Output Rounding


#1

I was curious about how G’MIC rounds at clipping boundaries; e.g., when saving the floating-point buffer to an integer PNG. In the stress test below, the command yields a PNG within the range of 1-255. If we remove one 9 digit from each value, the range shifts to 0-254.

gmic (.99999999,254.999999) -o tst.png tst.png

I guess, in practical terms, this doesn’t mean all that much. It is just that over time, there would be a clipping creep in the shadows in saves or in environments that aren’t by default floating-point.


#2

I believe that’s due to cast from float to int, which is in effect a truncate. Filters do have the option of using “-round 1” but that’s left entirely to the author.


(David Tschumperlé) #3

@garagecoder is right. If the output image format manages only (unsigned) integer values, then a simple C-style cast is performed when saving the image data.

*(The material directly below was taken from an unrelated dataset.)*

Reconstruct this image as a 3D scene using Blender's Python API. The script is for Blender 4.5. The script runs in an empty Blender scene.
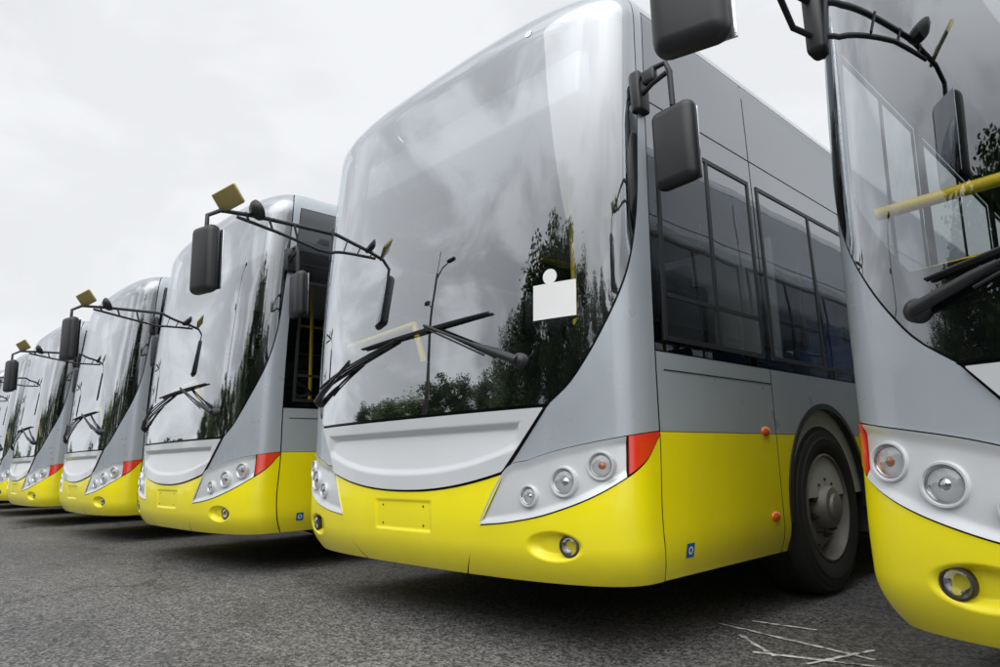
import bpy, bmesh, math, random
import numpy as np
from mathutils import Vector, Matrix
random.seed(4); np.random.seed(4)
sc=bpy.context.scene
sc.view_settings.view_transform='Standard'; sc.view_settings.look='None'; sc.view_settings.exposure=0

# ---------------------------------------------------------------- materials
def nd(nt,t,**k):
    n=nt.nodes.new(t)
    for a,b in k.items(): setattr(n,a,b)
    return n
def base_mat(name):
    m=bpy.data.materials.new(name); m.use_nodes=True
    nt=m.node_tree; b=nt.nodes['Principled BSDF']; return m,nt,b
def noise_ramp(nt,scale,c0,c1,p0=.35,p1=.65,detail=3,coord='Object',vscale=None,rough=.5):
    tc=nd(nt,'ShaderNodeTexCoord'); n=nd(nt,'ShaderNodeTexNoise'); n.inputs['Scale'].default_value=scale; n.inputs['Detail'].default_value=detail
    n.inputs['Roughness'].default_value=rough
    src=tc.outputs[coord]
    if vscale:
        mp=nd(nt,'ShaderNodeMapping'); mp.inputs['Scale'].default_value=vscale
        nt.links.new(src,mp.inputs[0]); src=mp.outputs[0]
    nt.links.new(src,n.inputs['Vector'])
    r=nd(nt,'ShaderNodeValToRGB'); r.color_ramp.elements[0].position=p0; r.color_ramp.elements[1].position=p1
    r.color_ramp.elements[0].color=(*c0,1); r.color_ramp.elements[1].color=(*c1,1)
    nt.links.new(n.outputs['Fac'],r.inputs[0]); return r,n
def paint(name,col,rough=.3,metal=0.,coat=.6,var=.93,dirt=True):
    m,nt,b=base_mat(name)
    r,n=noise_ramp(nt,2.2,tuple(c*var for c in col),col)
    out=r.outputs[0]
    if dirt:
        tc=nd(nt,'ShaderNodeTexCoord'); sx=nd(nt,'ShaderNodeSeparateXYZ'); nt.links.new(tc.outputs['Object'],sx.inputs[0])
        mr=nd(nt,'ShaderNodeMapRange'); mr.inputs[1].default_value=.28; mr.inputs[2].default_value=.60; mr.inputs[3].default_value=.26; mr.inputs[4].default_value=0
        nt.links.new(sx.outputs['Z'],mr.inputs[0])
        n2=nd(nt,'ShaderNodeTexNoise'); n2.inputs['Scale'].default_value=9; n2.inputs['Detail'].default_value=5
        nt.links.new(tc.outputs['Object'],n2.inputs['Vector'])
        mu=nd(nt,'ShaderNodeMath',operation='MULTIPLY'); nt.links.new(mr.outputs[0],mu.inputs[0]); nt.links.new(n2.outputs['Fac'],mu.inputs[1])
        mx=nd(nt,'ShaderNodeMixRGB'); mx.inputs[2].default_value=(.34,.29,.15,1)
        nt.links.new(mu.outputs[0],mx.inputs[0]); nt.links.new(out,mx.inputs[1]); out=mx.outputs[0]
    nt.links.new(out,b.inputs['Base Color'])
    b.inputs['Roughness'].default_value=rough
    if dirt:
        rr,_=noise_ramp(nt,5,(rough*.8,)*3,(rough*1.25,)*3,detail=4)
        nt.links.new(rr.outputs[0],b.inputs['Roughness'])
    b.inputs['Metallic'].default_value=metal; b.inputs['Coat Weight'].default_value=coat; b.inputs['Coat Roughness'].default_value=.05
    return m
M={}
M['yellow']=paint('yellow_paint',(.98,.86,.003),.38,coat=.35)
M['grey']=paint('silver_grey_paint',(.41,.45,.49),.33,.15)
M['silver']=paint('light_silver_paint',(.66,.68,.70),.32,.15,var=.96,dirt=False)
M['roof']=paint('roof_white',(.6,.62,.63),.4,0,.3,dirt=False)
M['blackgloss']=paint('black_gloss',(.006,.007,.008),.15,0,.0,dirt=False)
M['shell']=paint('shell_black',(.012,.012,.013),.7,0,0,dirt=False)
M['plastic']=paint('black_plastic',(.022,.023,.026),.42,0,.0,var=.7,dirt=False)
M['rubber']=paint('tyre_rubber',(.032,.031,.030),.78,0,0,var=.6,dirt=False)
M['steel']=paint('wheel_steel',(.30,.28,.26),.5,.3,0,var=.5,dirt=False)
M['darksteel']=paint('dark_steel',(.08,.07,.065),.6,.4,0,var=.5,dirt=False)
M['chrome']=paint('chrome',(.8,.8,.8),.12,1,0,dirt=False)
M['lampbowl']=paint('lamp_bowl',(.30,.31,.31),.18,.9,0,dirt=False)
M['amber']=paint('amber_lamp',(.50,.18,.08),.2,.1,1,dirt=False)
M['orange']=paint('orange_lens',(.90,.14,.01),.25,0,1,dirt=False)
M['red']=paint('red_lens',(.85,.04,.010),.2,0,1,dirt=False)
M['blue']=paint('blue_sticker',(.01,.12,.42),.4,0,.3,dirt=False)
M['white']=paint('white_paper',(.85,.85,.85),.6,0,0,dirt=False)
M['seat']=paint('blue_seat',(.05,.16,.45),.6,0,0,dirt=False)
M['rail']=paint('yellow_rail',(.98,.68,.02),.35,0,.5,dirt=False)
M['dash']=paint('dash_grey',(.06,.063,.066),.6,0,0,dirt=False)
M['inner']=paint('interior_panel',(.6,.6,.58),.6,0,0,dirt=False)
M['display']=paint('display_board',(.22,.23,.24),.35,0,.3,dirt=False)
M['gold']=paint('gold_backing',(.42,.34,.13),.35,.6,.3,dirt=False)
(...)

Command -round can be used to avoid that, and is not done by default because it takes times, and doing it by default would also try to round values that maybe do not need to be rounded after all (if all your image pixels are already integer values for instance). A cast is the minimal necessary operation that has to be done.


(David Tschumperlé) #4

That also explains why in some subtle cases, you may get strange pixels saved, when your values are outside the supported range [0,255] (or [0,65535] in 16bits PNG).
For instance, a value of -1 will be cast as 255 (so a low pixel value becomes a bright pixel!), or why 256 will be converted as 0 (the opposite effect), when saving an image into a 8 bits file format.
When saving a file, it’s not a bad idea to add commands -round -cut 0,255 to make sure your initial float-valued pixels will fit well with the file format constraints.